As illustrated in Figures 9(a) and 9(c), the sound absorption performance of homogenous hybrid combinations (S10 and S12) are superior to that of individual fibers (S2) over the frequency range of 1000 Hz to 2500 Hz. The test results indicate that darbha fibers (D) have low sound absorption of 0.78 for individual fiber arrangement but exhibited superior acoustic properties when combined with F and R fibers. This proves that hybridization will tend to increase the SAC and NRC of the fibers. It can be concluded from Figures 9(a) and 9(b) that there is no significant difference in the sound absorption properties of finger millet straw fibers (F fibers) when used alone but in combination with D and R fibers it exhibited better SAC and NRC for the frequency range 1000 Hz–2500 Hz. This is experimentally studied also for the ripe bulrush fibers (R), whose results revealed that it exhibited superior sound absorption with F and D fibers than individual fiber arrangements as illustrated in Figures 9(b) and 9(c) for the critical frequency range of 1000 Hz–2500 Hz. However, the homogenous hybrid combination exhibits acceptable NRC values of 0.90, 0.91, and 0.93 for S10, S11, and S12.

3.2.3. Comparison of Sound Absorption Properties of Stacked Hybrid Fiber Combinations with Their Homogenous Hybrid Fiber Combinations

NRC was found to be more for the homogenous combinations (S10, S11, and S12) in the critical frequency range than their individual fibers (S1, S2 and S3). As illustrated in Figure 10(a), S11 has superior absorption properties when compared to S4 and S5. Similarly, S10 and S12 have better sound absorption characteristics when compared with other combinations (S6-S7 and S8-S9), respectively. This happens due to the better interlocking of the fibers and the sound source finds it a critical path to travel along. Finally, the sound gets arrested or absorbed. The NRC for all the combinations is listed in Table 2 for better clarity. Table 3 lists the statistical data that represent the increase of NRC in percentage for all the combinations in Table 4.

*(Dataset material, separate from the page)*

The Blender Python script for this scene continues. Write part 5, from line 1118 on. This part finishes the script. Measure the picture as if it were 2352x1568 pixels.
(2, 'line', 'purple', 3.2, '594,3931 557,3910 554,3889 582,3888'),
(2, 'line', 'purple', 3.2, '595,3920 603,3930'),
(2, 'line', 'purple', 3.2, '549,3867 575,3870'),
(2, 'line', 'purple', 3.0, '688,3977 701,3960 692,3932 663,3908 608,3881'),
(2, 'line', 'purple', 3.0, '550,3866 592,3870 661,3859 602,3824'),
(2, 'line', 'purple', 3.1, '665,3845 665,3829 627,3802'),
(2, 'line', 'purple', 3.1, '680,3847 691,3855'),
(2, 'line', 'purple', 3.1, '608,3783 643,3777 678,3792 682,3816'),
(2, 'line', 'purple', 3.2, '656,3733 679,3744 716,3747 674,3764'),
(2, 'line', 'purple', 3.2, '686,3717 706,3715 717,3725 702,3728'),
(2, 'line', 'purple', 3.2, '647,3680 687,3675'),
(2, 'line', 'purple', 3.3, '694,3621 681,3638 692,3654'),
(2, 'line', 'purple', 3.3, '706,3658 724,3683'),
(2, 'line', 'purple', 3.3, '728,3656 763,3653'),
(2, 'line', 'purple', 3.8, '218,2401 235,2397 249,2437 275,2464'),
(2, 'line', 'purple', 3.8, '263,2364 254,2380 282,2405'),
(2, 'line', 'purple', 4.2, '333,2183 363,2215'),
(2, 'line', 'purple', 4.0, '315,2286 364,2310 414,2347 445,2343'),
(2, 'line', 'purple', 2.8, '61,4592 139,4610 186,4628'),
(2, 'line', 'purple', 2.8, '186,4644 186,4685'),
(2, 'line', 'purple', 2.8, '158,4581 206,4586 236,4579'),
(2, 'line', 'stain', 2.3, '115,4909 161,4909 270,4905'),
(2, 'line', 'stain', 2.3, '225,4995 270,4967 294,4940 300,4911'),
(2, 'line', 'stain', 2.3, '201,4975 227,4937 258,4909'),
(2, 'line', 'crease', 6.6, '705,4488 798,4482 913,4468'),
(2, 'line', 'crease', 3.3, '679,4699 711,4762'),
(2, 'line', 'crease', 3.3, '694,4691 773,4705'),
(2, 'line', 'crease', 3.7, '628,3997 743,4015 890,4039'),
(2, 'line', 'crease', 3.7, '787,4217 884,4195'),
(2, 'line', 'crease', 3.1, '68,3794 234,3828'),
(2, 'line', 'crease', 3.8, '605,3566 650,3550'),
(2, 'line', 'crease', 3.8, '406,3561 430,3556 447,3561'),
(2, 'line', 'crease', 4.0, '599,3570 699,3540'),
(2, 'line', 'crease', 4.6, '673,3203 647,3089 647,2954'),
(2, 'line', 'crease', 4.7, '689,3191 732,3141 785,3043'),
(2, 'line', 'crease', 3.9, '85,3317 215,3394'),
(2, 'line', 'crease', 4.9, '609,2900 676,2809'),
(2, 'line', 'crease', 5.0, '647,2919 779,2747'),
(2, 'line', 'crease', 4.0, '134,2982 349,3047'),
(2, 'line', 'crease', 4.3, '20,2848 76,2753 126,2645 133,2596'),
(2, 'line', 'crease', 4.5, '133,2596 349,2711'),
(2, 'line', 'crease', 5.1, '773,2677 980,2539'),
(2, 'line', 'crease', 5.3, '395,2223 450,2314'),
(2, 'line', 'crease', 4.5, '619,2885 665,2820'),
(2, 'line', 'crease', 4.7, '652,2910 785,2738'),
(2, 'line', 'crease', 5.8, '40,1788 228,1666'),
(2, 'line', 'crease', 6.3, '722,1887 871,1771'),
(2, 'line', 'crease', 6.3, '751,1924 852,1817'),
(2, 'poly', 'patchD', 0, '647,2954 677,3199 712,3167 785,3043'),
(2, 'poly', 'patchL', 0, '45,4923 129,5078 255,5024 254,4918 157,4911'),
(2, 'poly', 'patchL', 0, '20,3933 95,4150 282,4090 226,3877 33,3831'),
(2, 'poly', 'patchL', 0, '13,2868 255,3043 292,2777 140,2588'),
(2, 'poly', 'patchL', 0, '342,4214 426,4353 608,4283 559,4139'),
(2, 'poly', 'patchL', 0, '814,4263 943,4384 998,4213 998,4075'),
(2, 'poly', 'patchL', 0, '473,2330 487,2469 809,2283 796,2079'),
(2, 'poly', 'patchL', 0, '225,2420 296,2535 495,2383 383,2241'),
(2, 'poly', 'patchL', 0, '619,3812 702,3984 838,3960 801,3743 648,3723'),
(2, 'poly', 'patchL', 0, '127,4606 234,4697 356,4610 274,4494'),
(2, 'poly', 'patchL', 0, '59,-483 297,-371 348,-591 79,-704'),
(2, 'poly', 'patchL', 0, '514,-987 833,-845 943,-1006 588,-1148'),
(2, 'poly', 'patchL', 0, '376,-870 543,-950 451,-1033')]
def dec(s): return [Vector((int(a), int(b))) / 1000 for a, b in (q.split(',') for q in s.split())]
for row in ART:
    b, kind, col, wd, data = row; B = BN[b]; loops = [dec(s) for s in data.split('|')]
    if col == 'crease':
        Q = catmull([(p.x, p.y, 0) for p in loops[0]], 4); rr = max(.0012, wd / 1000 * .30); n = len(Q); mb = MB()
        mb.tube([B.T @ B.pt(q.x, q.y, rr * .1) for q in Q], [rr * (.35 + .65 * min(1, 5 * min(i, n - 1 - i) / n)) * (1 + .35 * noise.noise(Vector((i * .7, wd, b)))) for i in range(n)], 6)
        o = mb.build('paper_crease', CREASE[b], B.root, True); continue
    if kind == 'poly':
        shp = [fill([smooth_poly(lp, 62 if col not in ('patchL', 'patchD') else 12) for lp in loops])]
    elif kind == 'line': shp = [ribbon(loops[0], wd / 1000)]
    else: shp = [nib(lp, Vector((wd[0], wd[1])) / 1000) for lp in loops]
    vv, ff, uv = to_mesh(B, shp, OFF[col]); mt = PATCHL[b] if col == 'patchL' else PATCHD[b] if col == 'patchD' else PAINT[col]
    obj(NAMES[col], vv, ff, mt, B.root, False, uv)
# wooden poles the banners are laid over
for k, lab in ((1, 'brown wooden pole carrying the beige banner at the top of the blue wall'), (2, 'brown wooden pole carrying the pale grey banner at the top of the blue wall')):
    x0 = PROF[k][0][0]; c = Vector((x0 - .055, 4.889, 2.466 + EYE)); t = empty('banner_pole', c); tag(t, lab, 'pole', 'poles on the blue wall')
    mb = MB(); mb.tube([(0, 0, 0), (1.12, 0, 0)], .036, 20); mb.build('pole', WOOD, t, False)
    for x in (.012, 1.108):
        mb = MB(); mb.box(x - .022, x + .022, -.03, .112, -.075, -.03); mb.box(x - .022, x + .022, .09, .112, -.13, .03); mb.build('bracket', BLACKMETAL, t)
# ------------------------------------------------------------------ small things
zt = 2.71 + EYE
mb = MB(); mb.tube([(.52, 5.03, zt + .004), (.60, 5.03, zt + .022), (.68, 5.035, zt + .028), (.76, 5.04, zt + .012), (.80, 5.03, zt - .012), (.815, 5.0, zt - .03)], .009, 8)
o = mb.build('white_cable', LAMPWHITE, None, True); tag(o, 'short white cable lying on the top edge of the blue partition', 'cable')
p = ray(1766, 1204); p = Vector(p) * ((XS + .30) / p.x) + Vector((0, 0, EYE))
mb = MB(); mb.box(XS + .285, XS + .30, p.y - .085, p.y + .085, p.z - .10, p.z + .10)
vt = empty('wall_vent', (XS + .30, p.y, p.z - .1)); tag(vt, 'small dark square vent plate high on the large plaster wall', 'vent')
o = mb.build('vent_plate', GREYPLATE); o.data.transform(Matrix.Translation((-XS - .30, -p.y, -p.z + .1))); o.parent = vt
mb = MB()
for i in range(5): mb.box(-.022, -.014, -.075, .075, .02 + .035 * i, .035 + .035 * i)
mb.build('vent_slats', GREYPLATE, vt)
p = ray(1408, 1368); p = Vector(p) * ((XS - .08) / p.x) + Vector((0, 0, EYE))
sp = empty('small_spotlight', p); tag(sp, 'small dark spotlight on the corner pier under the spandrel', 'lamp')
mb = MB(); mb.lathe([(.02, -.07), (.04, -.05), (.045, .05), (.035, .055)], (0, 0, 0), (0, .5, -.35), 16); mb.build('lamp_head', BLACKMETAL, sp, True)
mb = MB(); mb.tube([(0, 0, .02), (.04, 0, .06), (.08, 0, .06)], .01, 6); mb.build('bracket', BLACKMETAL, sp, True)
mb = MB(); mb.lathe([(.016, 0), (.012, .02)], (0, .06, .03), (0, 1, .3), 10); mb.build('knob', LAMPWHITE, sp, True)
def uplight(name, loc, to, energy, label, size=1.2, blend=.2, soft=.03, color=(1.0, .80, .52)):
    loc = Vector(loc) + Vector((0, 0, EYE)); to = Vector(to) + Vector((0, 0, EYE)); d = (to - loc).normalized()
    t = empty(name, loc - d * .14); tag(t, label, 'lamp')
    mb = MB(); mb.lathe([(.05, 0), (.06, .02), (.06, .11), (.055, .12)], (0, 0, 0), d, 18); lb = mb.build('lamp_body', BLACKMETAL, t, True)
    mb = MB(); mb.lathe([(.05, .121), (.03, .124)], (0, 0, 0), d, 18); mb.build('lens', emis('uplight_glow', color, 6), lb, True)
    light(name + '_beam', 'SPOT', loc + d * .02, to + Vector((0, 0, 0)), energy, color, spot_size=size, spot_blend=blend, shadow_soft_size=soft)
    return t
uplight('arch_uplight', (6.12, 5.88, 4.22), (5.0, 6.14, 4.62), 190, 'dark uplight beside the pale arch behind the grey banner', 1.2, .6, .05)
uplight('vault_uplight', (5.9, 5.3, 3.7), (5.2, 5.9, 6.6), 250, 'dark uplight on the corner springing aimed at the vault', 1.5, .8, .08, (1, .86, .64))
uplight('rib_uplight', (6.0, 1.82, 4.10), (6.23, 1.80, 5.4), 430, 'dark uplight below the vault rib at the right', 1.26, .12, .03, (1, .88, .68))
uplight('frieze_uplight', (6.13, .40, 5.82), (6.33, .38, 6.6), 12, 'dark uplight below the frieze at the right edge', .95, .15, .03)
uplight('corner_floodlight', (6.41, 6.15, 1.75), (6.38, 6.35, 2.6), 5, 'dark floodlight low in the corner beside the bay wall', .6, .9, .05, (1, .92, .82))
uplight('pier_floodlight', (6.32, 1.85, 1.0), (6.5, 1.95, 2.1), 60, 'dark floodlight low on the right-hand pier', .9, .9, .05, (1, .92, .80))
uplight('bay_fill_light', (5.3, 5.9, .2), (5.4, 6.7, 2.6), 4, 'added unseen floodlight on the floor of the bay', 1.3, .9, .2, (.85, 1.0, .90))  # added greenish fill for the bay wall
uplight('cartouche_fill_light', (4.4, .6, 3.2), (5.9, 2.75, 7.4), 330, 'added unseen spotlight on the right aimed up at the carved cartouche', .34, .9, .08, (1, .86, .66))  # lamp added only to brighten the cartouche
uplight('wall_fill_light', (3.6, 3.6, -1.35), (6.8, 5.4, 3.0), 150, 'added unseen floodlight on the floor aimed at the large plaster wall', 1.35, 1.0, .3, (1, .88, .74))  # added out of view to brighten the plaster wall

The noise reduction coefficient (NRC) of previously published articles were compared with the present work for a better understanding of the increase in sound absorption properties as shown in Figure 11.

4. Conclusion

The sound absorption properties of three plant-based natural fibers, finger millet straw fiber (F), darbha fiber (D), and ripe bulrush fibers (R), are investigated in this research study. At first, fibers are studied individually, secondly in stack-up hybrid combination, and finally in homogenous hybrid combinations. The SAC values of individual fibers F, D, and R increased significantly with an increase in sample thickness from 10 mm to 20 mm and then for 50 mm and also increased with the addition of an air gap of 10 mm between fiber sample and sample holder. Additionally, test results indicate that the fiber type and stack-up arrangement of the fibers play a significant role in determining the sound absorption properties (SAC and NRC). Darbha fibers (D) exhibited superior sound absorption of 0.86 NRC as an individual fiber arrangement. Also, darbha fibers when added with ripe bulrush fibers either in stacked up and homogenous hybrid combinations exhibited superior sound absorption compared to the other combinations in the critical frequency range of 500 Hz–2000 Hz. From these studies, it was concluded that the darbha fiber will help to enhance the sound absorption properties either individually or in hybrid combinations.

Data Availability

The data used to support the findings of this study are included in the article.

Conflicts of Interest

The authors declare that there are no conflicts of interest regarding the publication of this article.


This project was funded by the Researchers Supporting Project under number RSP2021/405, King Saud University, Riyadh, Saudi Arabia.